The location has been a revolving wheel for restaurants over the years. At least five, maybe six, establishments have tried their luck in the little building alongside the railroad tracks at the corner of Broughton and College in Sherman. By my lights, the most successful was the Glory to God restaurant, which was indeed a glorious invocation of down-home Southern cooking.


The current tenant, the College Street Diner, has proved to be a customer favorite as well, and has built a loyal following since its opening six years ago. The menu highlights a special each day — chicken fried chicken, chicken fried steak, Salisbury steak, beef tips, catfish and ribs — and adds a roster of salads, sandwiches, burgers and vegetables. The restaurant also sells home-canned jams, jellies, relishes and pickled vegetables under its own Sealed to Perfection label and offers custom smoking services for brisket, hams and turkeys.


It had been a while since I had eaten at the diner, so a friend and I made it our lunch stop recently. I went with the chicken-fried chicken daily special and chose fried cabbage and potato salad off the sides list. My friend ordered the club sandwich.
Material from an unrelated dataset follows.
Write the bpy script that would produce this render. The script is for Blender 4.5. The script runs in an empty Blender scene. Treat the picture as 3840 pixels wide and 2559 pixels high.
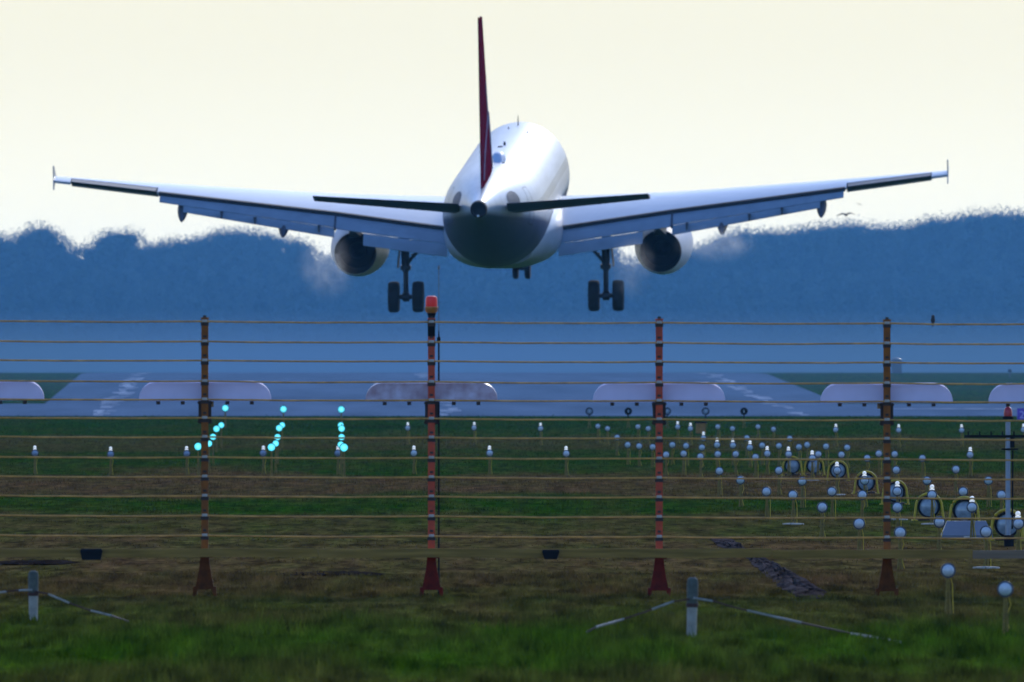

Right after I placed the order, I hailed the waiter to say I wanted the gravy on the side. He complied, but noted that they would have to cook another piece of chicken. They did, and I waited while the waiter brought the club sandwich.


The sandwich was a winner all the way, with thick slices of baked ham, turkey, bacon and cheese on toast. The sandwich had been run under the broiler to melt the cheese and then dressed with mayo, lettuce, tomato and pickles. The presentation wasn’t much; the sandwich was cut in half rather than the usual quarters for a club and plopped on a plate. Nothing came with the sandwich, no chips or anything else unless ordered a la carte. A handful of chips or a small side would have been a good idea, but the sandwich was good, and the price was right.


My chicken fried chicken was a boneless skinless breast that had been flattened out and given a seasoned breading before cooking, and the flavor of the crunchy seasoned coating tended to overtake the taste of the thin breast meat. The fried cabbage was essentially stir-fried with a dash of Worcestershire sauce was pretty good, but I would stick to the boiled version next time out. The potato salad was OK, but nothing special.


I tried a piece of buttermilk pecan pie for dessert, and it was a hit. They obviously make their own crust, which was excellent, and the buttermilk filling was thick with chopped pecans.


There was only one waiter working the room the day we ate at the diner, and he seemed harried. He was doing his best, but the service was a little slow and distracted. The dining room is small, but two servers would seem the minimum to handle the lunch crowd.


The College Street Diner’s slogan is “Home cooking away from home,” and they do a pretty good job of matching that line. Of course, I suppose it depends on how good the cooking was in your home.